GIVEN INSTRUCTION: Without the pictures, return all of the material exactly as written.

◇ ◇ ◇

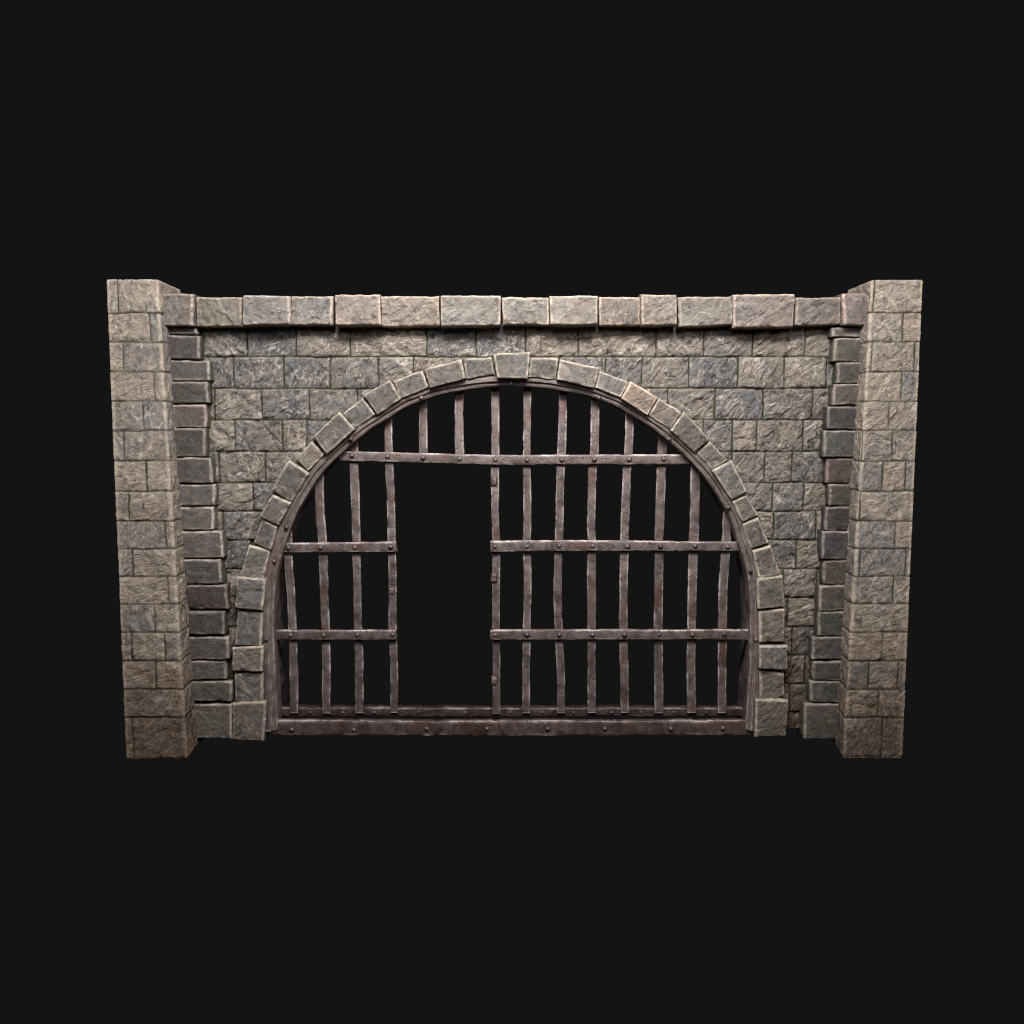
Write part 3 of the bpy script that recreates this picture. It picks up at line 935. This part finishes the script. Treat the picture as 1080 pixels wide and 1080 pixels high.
YV = 0.100      # front plane of the upright bars
YC = 0.052      # front plane of the crossbars
VB = [
    [(303, 548), (304, 585), (306.5, 625), (308, 660), (309.5, 690), (310, 752)],
    [(337, 496), (337.3, 540), (340, 570), (341, 590), (342, 630), (343, 662), (344, 700), (344, 752.5)],
    [(373, 462), (373, 487), (374.7, 530), (375.6, 570), (376, 590), (377.5, 662), (378.5, 700), (379, 752)],
    [(409, 438), (410, 475), (411, 500), (412.7, 550), (413, 570), (414, 620), (414, 662), (415.3, 700), (415.3, 752)],
    [(446.3, 421), (446, 450), (446.3, 482)],
    [(484.3, 409), (484, 450), (485, 482)],
    [(522, 404), (522.4, 478), (522, 500), (522.4, 550), (523.2, 570), (523.2, 615), (523, 662), (523.6, 700), (523.6, 752.5)],
    [(556.2, 404), (555.6, 478), (555.6, 495), (556.3, 550), (555.6, 572), (556.4, 615), (555.6, 662), (555, 700), (554.7, 752)],
    [(594.3, 408), (592.4, 470), (591.2, 495), (590, 550), (589.4, 572), (588.2, 615), (589.3, 662), (590.5, 690), (591.8, 715), (591.7, 752)],
    [(628, 417), (626.8, 475), (625.2, 495), (623.5, 550), (624, 572), (624, 620), (624, 662), (624, 700), (624.4, 752)],
    [(664.2, 434), (663, 475), (661.4, 495), (659.3, 550), (658.7, 575), (657.6, 620), (657.6, 662), (658, 695), (659.2, 752)],
    [(699.3, 456), (698.3, 478), (697.6, 495), (696, 550), (695.2, 572), (694.8, 620), (694.4, 662), (694.8, 700), (695.2, 752)],
    [(734.2, 486), (733.4, 500), (732.6, 550), (731.6, 575), (730.2, 620), (729.6, 662), (729, 700), (729.8, 752)],
    [(768, 538), (767, 552), (765.2, 585), (762.8, 622), (762, 662), (761.8, 752)]]
WV = [9.3, 9.6, 9.4, 9.0, 9.6, 9.4, 8.8, 8.8, 9.2, 9.6, 9.4, 10.0, 10.2, 9.8]
vbars = []
for i, p in enumerate(VB):
    rb = random.Random(i)
    vbars.append(bar('upright_bar', p, YV, 0.035, [WV[i] * rb.uniform(.95, 1.05) for _ in range(6)], M_IRON, 10 + i))

cb = []
CBS = [
    ([(358, 480.5), (371, 481), (450, 483), (522, 485), (640, 484.7), (728, 484.5)], [10.6, 10.4, 10.8, 10.8, 10.8, 10.8],
     [(371, 480.5), (408.6, 481.3), (446, 483), (485, 484), (522.6, 485), (556, 485.4), (592.6, 485.2), (626.8, 484.7), (663.8, 484.6), (700, 484)]),
    ([(296, 578), (350, 577.5), (418.3, 576.6)], [10.5, 10.8, 11.6],
     [(304, 578), (338, 577.6), (374.3, 577.5), (412, 577)]),
    ([(517, 576.3), (600, 575.5), (700, 576), (780, 576.6)], [12.3, 11.8, 11, 10.2],
     [(522, 576.3), (555.8, 576.2), (590, 575.8), (625, 575.8), (661.8, 576.2), (696.7, 576.2), (733.2, 575.9), (767.5, 576.8)]),
    ([(285, 669.7), (350, 669.8), (418.3, 669.6)], [10.8, 10.8, 11.2],
     [(306.3, 670), (341.3, 670), (377, 669.5), (414, 669.5)]),
    ([(517, 669.6), (650, 669.4), (794, 669.4)], [11.4, 11, 11.4],
     [(522.6, 669.6), (555.8, 669.5), (590, 669.5), (625, 669.5), (658.8, 669.5), (695, 669.5), (730.3, 669.5), (763.8, 668.8)])]
for i, (p, wd, rv) in enumerate(CBS):
    o = bar('crossbar', p, YC, 0.046, wd, M_IRON, 40 + i, vertical=False, wob=0.003, chips=.4)
    cb.append(o)
    for a, b in rv:
        rivet(o, a, b, YC - 0.004, 0.021)

sill = bar('sill_beam', [(288, 767.5), (400, 768), (540, 768.2), (680, 768), (790, 767.6)], -0.025, 0.07,
           [17.2, 16.4, 17, 16.6, 17], M_IRON, 60, vertical=False, wob=0.006, chips=.8, colour=(.72, .66, .66))
for a, b in [(307.5, 769.5), (373, 770), (450, 768.7), (514, 768.7), (577.5, 769), (638, 768.7), (707.5, 768.7), (762.5, 768.2)]:
    rivet(sill, a, b, -0.029, 0.020)
rail = bar('rear_rail', [(290, 751), (400, 751), (540, 751.3), (680, 751), (788, 751)], 0.150, 0.12,
           [9.5, 9.3, 9.5, 9.2, 9.6], M_IRON, 61, vertical=False, wob=0.004, chips=.4, colour=(.5, .46, .45))
for a in (327, 362, 395, 441.5, 491, 538, 572.5, 605, 645, 675.7, 711, 745):
    rivet(rail, a, 751.5, 0.146, 0.013)

# small riveted latch plates on two uprights
def plate(parent, px, py, Y, wx, wz):
    c = at(px, py, Y)
    n = 20
    V, W = [], []
    for k, (sc_, y_) in enumerate([(1.25, .004), (1.22, -.003), (1.02, -.003), (.95, -.014), (.8, -.020), (.4, -.021)]):
        for i in range(n):
            a = 2 * math.pi * i / n
            ca, sa = math.cos(a), math.sin(a)
            x = wx * sc_ * math.copysign(abs(ca) ** .5, ca); z = wz * sc_ * math.copysign(abs(sa) ** .5, sa)
            V.append((c[0] + x, c[1] + y_, c[2] + z)); W.append(.9 if k >= 4 else 0)
    Fc = []
    for k in range(5):
        for i in range(n):
            j = (i + 1) % n
            Fc.append([k * n + i, k * n + j, (k + 1) * n + j, (k + 1) * n + i])
    Fc.append([5 * n + i for i in range(n)]); Fc.append([n - 1 - i for i in range(n)])
    o = make_obj('latch_plate', V, Fc, M_RIVET, None, {'wear': W})
    loc = o.location.copy()
    o.parent = parent
    o.location = loc - gate.location - parent.location
    return o


for a, b in ((521, 508), (521, 609.5), (521.2, 718)):
    plate(vbars[6], a, b, YV + 0.002, 0.030, 0.048)
plate(vbars[3], 413.5, 623, YV + 0.004, 0.030, 0.034)

for a, b in ((289, 592), (280.5, 675), (302, 556), (444.5, 419.5), (370, 463), (539, 404.3), (632, 419.5), (705.5, 463), (791.5, 601.8), (797.5, 675), (768, 535)):
    rivet(frame, a, b, -0.066, 0.019)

◇ ◇ ◇

FINAL RESULT:
Write part 3 of the bpy script that recreates this picture. It picks up at line 935. This part finishes the script. Treat the picture as 1080 pixels wide and 1080 pixels high.
YV = 0.100      # front plane of the upright bars
YC = 0.052      # front plane of the crossbars
VB = [
    [(303, 548), (304, 585), (306.5, 625), (308, 660), (309.5, 690), (310, 752)],
    [(337, 496), (337.3, 540), (340, 570), (341, 590), (342, 630), (343, 662), (344, 700), (344, 752.5)],
    [(373, 462), (373, 487), (374.7, 530), (375.6, 570), (376, 590), (377.5, 662), (378.5, 700), (379, 752)],
    [(409, 438), (410, 475), (411, 500), (412.7, 550), (413, 570), (414, 620), (414, 662), (415.3, 700), (415.3, 752)],
    [(446.3, 421), (446, 450), (446.3, 482)],
    [(484.3, 409), (484, 450), (485, 482)],
    [(522, 404), (522.4, 478), (522, 500), (522.4, 550), (523.2, 570), (523.2, 615), (523, 662), (523.6, 700), (523.6, 752.5)],
    [(556.2, 404), (555.6, 478), (555.6, 495), (556.3, 550), (555.6, 572), (556.4, 615), (555.6, 662), (555, 700), (554.7, 752)],
    [(594.3, 408), (592.4, 470), (591.2, 495), (590, 550), (589.4, 572), (588.2, 615), (589.3, 662), (590.5, 690), (591.8, 715), (591.7, 752)],
    [(628, 417), (626.8, 475), (625.2, 495), (623.5, 550), (624, 572), (624, 620), (624, 662), (624, 700), (624.4, 752)],
    [(664.2, 434), (663, 475), (661.4, 495), (659.3, 550), (658.7, 575), (657.6, 620), (657.6, 662), (658, 695), (659.2, 752)],
    [(699.3, 456), (698.3, 478), (697.6, 495), (696, 550), (695.2, 572), (694.8, 620), (694.4, 662), (694.8, 700), (695.2, 752)],
    [(734.2, 486), (733.4, 500), (732.6, 550), (731.6, 575), (730.2, 620), (729.6, 662), (729, 700), (729.8, 752)],
    [(768, 538), (767, 552), (765.2, 585), (762.8, 622), (762, 662), (761.8, 752)]]
WV = [9.3, 9.6, 9.4, 9.0, 9.6, 9.4, 8.8, 8.8, 9.2, 9.6, 9.4, 10.0, 10.2, 9.8]
vbars = []
for i, p in enumerate(VB):
    rb = random.Random(i)
    vbars.append(bar('upright_bar', p, YV, 0.035, [WV[i] * rb.uniform(.95, 1.05) for _ in range(6)], M_IRON, 10 + i))

cb = []
CBS = [
    ([(358, 480.5), (371, 481), (450, 483), (522, 485), (640, 484.7), (728, 484.5)], [10.6, 10.4, 10.8, 10.8, 10.8, 10.8],
     [(371, 480.5), (408.6, 481.3), (446, 483), (485, 484), (522.6, 485), (556, 485.4), (592.6, 485.2), (626.8, 484.7), (663.8, 484.6), (700, 484)]),
    ([(296, 578), (350, 577.5), (418.3, 576.6)], [10.5, 10.8, 11.6],
     [(304, 578), (338, 577.6), (374.3, 577.5), (412, 577)]),
    ([(517, 576.3), (600, 575.5), (700, 576), (780, 576.6)], [12.3, 11.8, 11, 10.2],
     [(522, 576.3), (555.8, 576.2), (590, 575.8), (625, 575.8), (661.8, 576.2), (696.7, 576.2), (733.2, 575.9), (767.5, 576.8)]),
    ([(285, 669.7), (350, 669.8), (418.3, 669.6)], [10.8, 10.8, 11.2],
     [(306.3, 670), (341.3, 670), (377, 669.5), (414, 669.5)]),
    ([(517, 669.6), (650, 669.4), (794, 669.4)], [11.4, 11, 11.4],
     [(522.6, 669.6), (555.8, 669.5), (590, 669.5), (625, 669.5), (658.8, 669.5), (695, 669.5), (730.3, 669.5), (763.8, 668.8)])]
for i, (p, wd, rv) in enumerate(CBS):
    o = bar('crossbar', p, YC, 0.046, wd, M_IRON, 40 + i, vertical=False, wob=0.003, chips=.4)
    cb.append(o)
    for a, b in rv:
        rivet(o, a, b, YC - 0.004, 0.021)

sill = bar('sill_beam', [(288, 767.5), (400, 768), (540, 768.2), (680, 768), (790, 767.6)], -0.025, 0.07,
           [17.2, 16.4, 17, 16.6, 17], M_IRON, 60, vertical=False, wob=0.006, chips=.8, colour=(.72, .66, .66))
for a, b in [(307.5, 769.5), (373, 770), (450, 768.7), (514, 768.7), (577.5, 769), (638, 768.7), (707.5, 768.7), (762.5, 768.2)]:
    rivet(sill, a, b, -0.029, 0.020)
rail = bar('rear_rail', [(290, 751), (400, 751), (540, 751.3), (680, 751), (788, 751)], 0.150, 0.12,
           [9.5, 9.3, 9.5, 9.2, 9.6], M_IRON, 61, vertical=False, wob=0.004, chips=.4, colour=(.5, .46, .45))
for a in (327, 362, 395, 441.5, 491, 538, 572.5, 605, 645, 675.7, 711, 745):
    rivet(rail, a, 751.5, 0.146, 0.013)

# small riveted latch plates on two uprights
def plate(parent, px, py, Y, wx, wz):
    c = at(px, py, Y)
    n = 20
    V, W = [], []
    for k, (sc_, y_) in enumerate([(1.25, .004), (1.22, -.003), (1.02, -.003), (.95, -.014), (.8, -.020), (.4, -.021)]):
        for i in range(n):
            a = 2 * math.pi * i / n
            ca, sa = math.cos(a), math.sin(a)
            x = wx * sc_ * math.copysign(abs(ca) ** .5, ca); z = wz * sc_ * math.copysign(abs(sa) ** .5, sa)
            V.append((c[0] + x, c[1] + y_, c[2] + z)); W.append(.9 if k >= 4 else 0)
    Fc = []
    for k in range(5):
        for i in range(n):
            j = (i + 1) % n
            Fc.append([k * n + i, k * n + j, (k + 1) * n + j, (k + 1) * n + i])
    Fc.append([5 * n + i for i in range(n)]); Fc.append([n - 1 - i for i in range(n)])
    o = make_obj('latch_plate', V, Fc, M_RIVET, None, {'wear': W})
    loc = o.location.copy()
    o.parent = parent
    o.location = loc - gate.location - parent.location
    return o


for a, b in ((521, 508), (521, 609.5), (521.2, 718)):
    plate(vbars[6], a, b, YV + 0.002, 0.030, 0.048)
plate(vbars[3], 413.5, 623, YV + 0.004, 0.030, 0.034)

for a, b in ((289, 592), (280.5, 675), (302, 556), (444.5, 419.5), (370, 463), (539, 404.3), (632, 419.5), (705.5, 463), (791.5, 601.8), (797.5, 675), (768, 535)):
    rivet(frame, a, b, -0.066, 0.019)